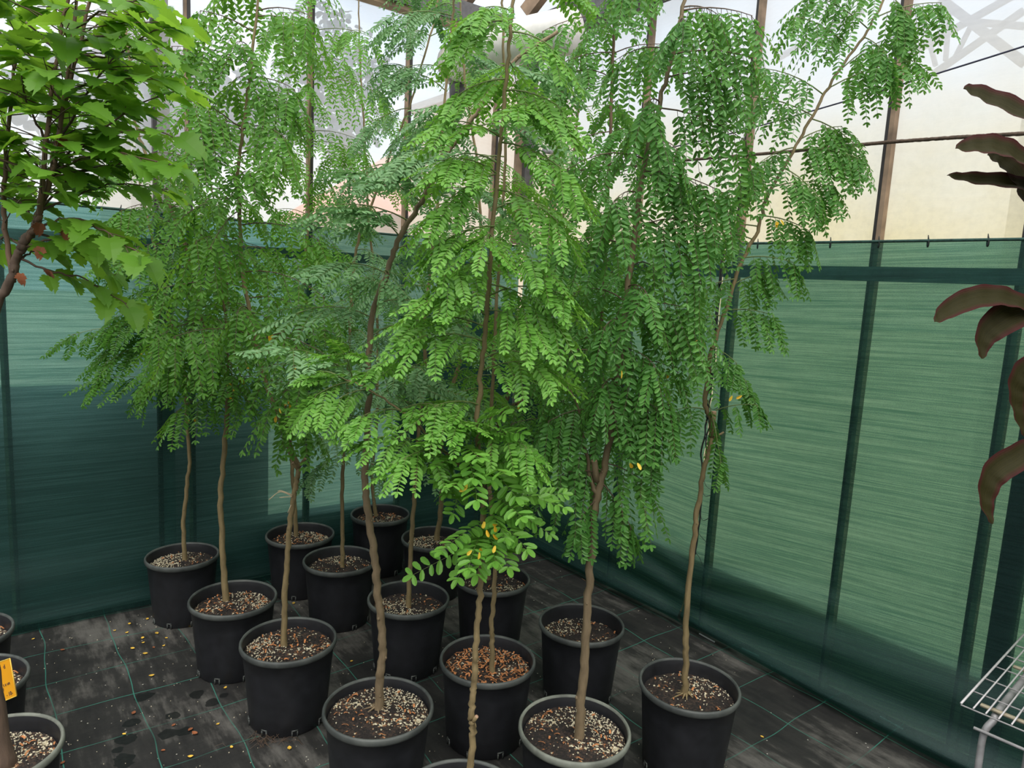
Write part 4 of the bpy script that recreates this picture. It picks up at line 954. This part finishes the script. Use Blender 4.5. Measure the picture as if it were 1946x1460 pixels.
# ------------------------------------------------------------------ litter on the mat
LEAVES = [(63, 1216), (119, 1237), (218, 1200), (246, 1187), (241, 1204), (298, 1205), (271, 1214), (272, 1223), (252, 1234), (276, 1244), (316, 1214), (311, 1229), (280, 1178), (292, 1232), (360, 1192), (288, 1286), (428, 1309), (414, 1378), (370, 1396), (330, 1380), (236, 1397), (440, 1422), (550, 1424),
          (362, 1440), (558, 1148), (566, 1140), (310, 1428), (119, 1452), (1448, 1402), (668, 1258), (254, 1357), (362, 1388), (723, 1092), (752, 1078)]
leafmb = {}
for i, (x, y) in enumerate(LEAVES):
    brown = i in (1, 13, 18, 19, 26, 27, 30, 31)
    mb = MB(); a = random.uniform(0, 6.28); ln = random.uniform(.010, .017) * (1.2 if brown else 1); q = atz(x, y, 0)
    c, s = math.cos(a), math.sin(a); rows = [(-1, .05), (-.5, .34), (0, .42), (.5, .34), (1, .05)]; curl = random.uniform(.1, .5)
    vs = []
    for t, w in rows:
        for e in (-1, 0, 1):
            lx, ly = t * ln * .5 * 2 * .6, w * e * ln; zz = .0025 + ln * (curl * t * t * .5 + abs(e) * w * .4)
            vs.append((q[0] + lx * c - ly * s, q[1] + lx * s + ly * c, zz))
    mb.add(vs, [(r * 3 + k, r * 3 + k + 1, r * 3 + k + 4, r * 3 + k + 3) for r in range(4) for k in range(2)])
    o = mb.build('fallen_leaf', M['leaf_brown'] if brown else M['leaf_fallen'])
    if brown: tag(o, 'small curled brown leaf fallen on the black mat', 'leaf', 'brown fallen leaves')
    else: tag(o, 'small yellow leaflet fallen on the black mat', 'leaf', 'yellow fallen leaves')
mb = MB()
for _ in range(520):
    q = atz(random.uniform(0, 1400), 1150 + 310 * random.random(), 0)
    if q[0] > WX - .12 or q[1] > WY - .1: continue
    s = random.uniform(.0009, .0023); mb.ball(q + np.array([0, 0, s * .6]), s, seg=4)
tag(mb.build('perlite_grains', M['perlite'], smooth=False), 'white perlite grains scattered over the black mat', 'grit', kind='stuff')
q0 = atz(512, 1405, 0); mb = MB()
for _ in range(60):
    b = q0 + np.array([rng.normal(0, .035), rng.normal(0, .03), .002]); a = random.uniform(0, 6.28); l = random.uniform(.02, .05)
    mb.tube([b, b + np.array([math.cos(a) * l * .5, math.sin(a) * l * .5, random.uniform(.004, .016)]), b + np.array([math.cos(a + .5) * l, math.sin(a + .5) * l, .002])], .0007, 3, cap=False)
tag(mb.build('dry_roots', M['twig_dark']), 'tuft of dry brown roots spilling from under a pot', 'roots', kind='stuff')

for a_, b_ in (((1329, 1206), (1358, 1222)), ((1410, 1234), (1442, 1249)), ((1672, 1364), (1716, 1388))):
    p_, q_ = atz(*a_, 0), atz(*b_, 0); mb = MB(); mb.beam(p_ + Zu * .004, q_ + Zu * .004, .005, .004); tag(mb.build('white_strip', M['wire'], smooth=False), 'thin white plastic strip lying along the foot of the cloth', 'strip', 'white strips at the foot of the cloth')

# ------------------------------------------------------------------ outdoors, seen through the milky sheet
def cloud_tree(name, c, r, n, label, trunk=True, cat='tree', sz=.16):
    root = empty(name, (c[0], c[1], -.05), label, cat)
    lv = Leaves(); P = rng.normal(0, 1, (n, 3)); P /= np.linalg.norm(P, axis=1)[:, None]
    blobs = [np.array(c) + np.array(r) * rng.normal(0, .45, 3) for _ in range(9)]
    base = np.array([blobs[i] for i in rng.integers(0, 9, n)]) + P * np.array(r) * (.25 + .35 * rng.random((n, 1)))
    base[:, 2] = np.maximum(base[:, 2], .02)
    lv.add(base, rng.normal(0, 1, (n, 3)), rng.normal(0, 1, (n, 3)) + Zu, sz * rng.uniform(.7, 1.3, n), rng.random(n), 1.6)
    lv.tw.tube([(c[0], c[1], 0), (c[0], c[1], .05)], .02, 4)
    lv.build('crown', [M['leaf_out'], M['twig_dark']], root, limit=False)
    if trunk:
        mb = MB(); mb.tube([(c[0], c[1], -.05), (c[0] + .1, c[1], c[2] * .6), (c[0], c[1], c[2])], [.22, .16, .08], 8); mb.build('trunk', M['bark_dark'], root)
q = aty(655, 175, 14); cloud_tree('gum_tree', q, (1.1, 1.0, 1.5), 1500, 'tall blurry tree outdoors against the blue sky')
q = aty(600, 210, 13); cloud_tree('gum_tree', q + np.array([-2.5, 1.5, -.3]), (1.3, 1.0, 1.2), 1300, 'lower blurry tree outdoors, further from the corner')
q = aty(330, 230, 6.4); cloud_tree('shrub', q, (.8, .5, .5), 700, 'leafy shrub outdoors below the grey shed roof', trunk=False, cat='shrub', sz=.12)
# low wall added outside, close against the sheet, to shade its lower part
mb = MB(); mb.box((-2.2, WY + .24, -.05), (1.24, WY + .44, .97)); mb.box((-2.22, WY + .22, .97), (1.26, WY + .46, 1.0)); tag(mb.build('added_shade_wall', M['plinth'], smooth=False), 'low dark wall added outdoors to shade the sheet behind the green cloth', 'wall')
# pink-roofed cream house
a0 = aty(690, 400, 8.5); a1 = aty(905, 400, 8.5); rd = aty(800, 290, 9.6)
hs = empty('house', ((a0[0] + a1[0]) / 2, 9.5, -.05), 'cream house with a pink tiled roof seen through the milky sheet', 'house')
mb = MB(); mb.box((a0[0] + .2, 8.9, -.05), (a1[0] + .3, 11.5, a0[2] + .15)); mb.build('wall', M['render_cream'], hs, smooth=False)
mb = MB(); z0 = a0[2]; z1 = rd[2]
mb.add([(a0[0], 8.5, z0), (a1[0] + .5, 8.5, z0), (a1[0] + .5, 10.2, z1), (a0[0] + 1.2, 10.2, z1), (a0[0], 11.9, z0), (a1[0] + .5, 11.9, z0)], [(0, 1, 2, 3), (3, 2, 5, 4), (0, 3, 4), (1, 5, 2)]); mb.build('roof', M['roof_pink'], hs, smooth=False)
b0 = aty(955, 400, 6.2); b1 = aty(1085, 400, 6.2); bt = aty(1000, 165, 6.2)
an = empty('annex', ((b0[0] + b1[0]) / 2, 7, -.05), 'tall plain cream building outdoors just past the corner', 'building')
mb = MB(); mb.box((b0[0], 6.2, -.05), (b1[0], 8.2, bt[2])); mb.build('wall', M['render_cream'], an, smooth=False)
mb = MB(); mb.box((b0[0] - .06, 6.14, bt[2]), (b1[0] + .06, 8.26, bt[2] + .08)); mb.build('parapet', M['bar_light'], an, smooth=False)
s0 = aty(243, 140, 7.5); s1 = aty(352, 25, 7.5)
sh = empty('shed', ((s0[0] + s1[0]) / 2, 8, -.05), 'grey shed outdoors beyond the steel post', 'shed')
mb = MB(); mb.box((s0[0], 7.5, -.05), (s1[0], 9.5, s0[2] - .1)); mb.build('wall', M['bar_light'], sh, smooth=False)
mb = MB(); mb.add([(s0[0] - .1, 7.4, s0[2] - .1), (s1[0] + .1, 7.4, s0[2] - .1), (s1[0] + .1, 8.5, s1[2] + .15), (s0[0] - .1, 8.5, s1[2] + .15), (s0[0] - .1, 9.6, s0[2] - .1), (s1[0] + .1, 9.6, s0[2] - .1)], [(0, 1, 2, 3), (3, 2, 5, 4), (0, 3, 4), (1, 5, 2)]); mb.build('roof', M['shed'], sh, smooth=False)
# neighbouring greenhouse frame beyond the right wall
tr = empty('greenhouse_frame', (4.2, 1.2, -.05), 'grey steel frame of the next greenhouse, faint through the sheet', 'frame')
def T(p, q, w): mb = MB(); mb.beam(atx(*p, 4.2), atx(*q, 4.2), w, w); return mb.build('frame_bar', M['truss'], tr, smooth=False)
for p, q, w in (((1790, 0), (1946, 120), .045), ((1735, 100), (1946, -20), .03), ((1752, 25), (1778, 125), .02), ((1805, 10), (1797, 115), .02), ((1850, 40), (1812, 115), .02), ((1775, 140), (1946, 20), .03), ((1830, 40), (1946, 50), .03), ((1480, 110), (1640, 20), .03)): T(p, q, w)
mb = MB(); gx = atx(1960, 300, 4.2); mb.beam((4.2, gx[1], -.05), (4.2, gx[1], atx(1960, -30, 4.2)[2]), .1, .1); mb.build('frame_post', M['truss'], tr, smooth=False)

# ------------------------------------------------------------------ light, camera
wd = bpy.data.worlds.new('sky'); SC.world = wd; wd.use_nodes = True; nt = wd.node_tree; nt.nodes.clear()
out = nt.nodes.new('ShaderNodeOutputWorld'); bg = nt.nodes.new('ShaderNodeBackground')
tc = N(nt, 'ShaderNodeTexCoord'); sp = N(nt, 'ShaderNodeSeparateXYZ'); L(nt, tc.outputs['Generated'], sp.inputs[0])
sky = ramp(nt, sp.outputs[2], [(0.0, (.86, .90, .95)), (.18, (.78, .90, 1.0)), (.45, (.72, .86, 1.0)), (1.0, (.90, .95, 1.0))])
cn = noise(nt, mapping(nt, tc.outputs['Generated'], (1, 1, 2.2)), 2.2, 5, .6)
sky = mixc(nt, ramp(nt, cn, [(.42, (0, 0, 0)), (.62, (.9, .9, .9))]), sky, (1, .99, .98))
L(nt, sky, bg.inputs[0]); bg.inputs[1].default_value = .80; L(nt, bg.outputs[0], out.inputs[0])
sun = bpy.data.lights.new('sun', 'SUN'); sun.energy = 2.7; sun.angle = math.radians(80); sun.color = (1, .96, .88)
so = bpy.data.objects.new('sun', sun); COL.objects.link(so); so.rotation_euler = Vector((.25, .45, -1)).to_track_quat('-Z', 'Y').to_euler()

cam = bpy.data.cameras.new('camera'); co = bpy.data.objects.new('camera', cam); COL.objects.link(co)
cam.sensor_width = 36; cam.lens = 36 * FPX / W; cam.clip_start = .02
mt = Matrix.Identity(4)
for k, ax in enumerate((RT, UP, -FW)):
    for r in range(3): mt[r][k] = ax[r]
mt.translation = Vector(EYE); co.matrix_world = mt
SC.camera = co
SC.view_settings.view_transform = 'Standard'; SC.view_settings.look = 'None'; SC.view_settings.exposure = 0.82; SC.view_settings.gamma = 1; SC.view_settings.use_curve_mapping = False
SC.cycles.transparent_max_bounces = 24; SC.cycles.max_bounces = 8; SC.cycles.diffuse_bounces = 4; SC.cycles.transmission_bounces = 4
SC.cycles.use_denoising = True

*Prompt*: Exactly how many lines in the data above contain the word "part"? Respond with the number and nothing more.

*Response*: 2